Uncovering the Issue
A deep dive into the cause of these artifacts reveals their association with positional embeddings incorporated at the initial stages of the ViT architecture. These embeddings are meant to provide the model with spatial cues but unfortunately contribute to the artifact problem. Through an analytical approach, the researchers show how ViTs carry these artifacts in their outputs, regardless of input variations, and establish a consistent presence of these issues across numerous pre-trained models.
A Novel Denoising Approach
To address this challenge, the researchers propose an innovative two-stage solution, known as Denoising Vision Transformers (DVT). The first stage involves a universal noise model for ViT outputs, which categorizes the output into three factors: a noise-free semantic piece, and two other terms associated with position-based artifacts. This is done using neural fields to ensure cross-view consistency of features on a per-image basis. Offline applications can utilize the resulting artifact-free features created through this optimization.
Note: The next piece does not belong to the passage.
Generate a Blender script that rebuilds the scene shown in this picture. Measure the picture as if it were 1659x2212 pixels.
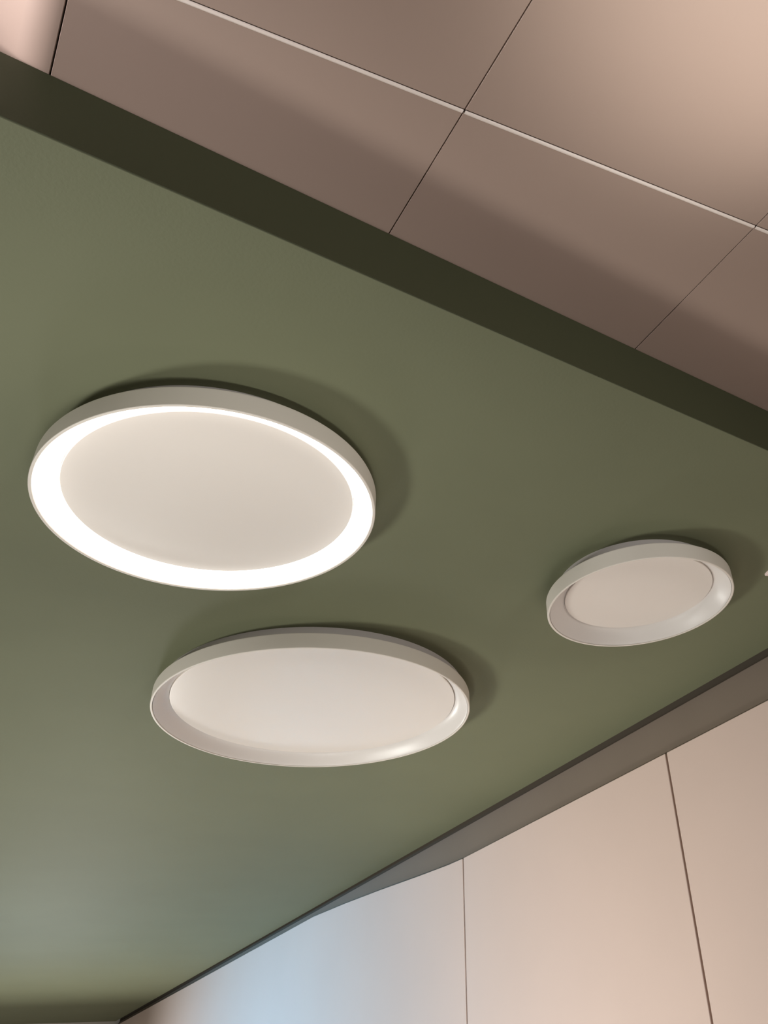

Moving to the second stage, for applications that demand online functionality, a lightweight denoiser model is trained to predict these clean features from the raw ViT outputs directly. The denoiser is a single Transformer block and can be smoothly integrated into existing ViTs without the need for retraining. This stage enables real-time applications and ensures the denoiser's efficacy on new, unseen data.
Efficacy and Applications
The proposed DVT approach has undergone extensive evaluation on a variety of ViTs, highlighting its ability to notably enhance their performance across semantic and geometric tasks without re-training. The improvements in performance metrics, such as the mean Intersection over Union (mIoU), were significant. In practice, DVT's utility is evident as it can be readily applied to any existing Transformer-based architecture, extending its promise to various applications in image processing and computer vision.
Conclusion
This study motivates a re-assessment of the design choices in ViT architectures, especially the naïve implementation of positional embeddings. It provides a robust framework for extracting artifact-free features from ViT outputs and improves the quality and reliability of features used in downstream vision tasks. The adaptive nature of DVT paves the way for immediate enhancements in pre-trained models and promises an artifact-free future for Vision Transformers.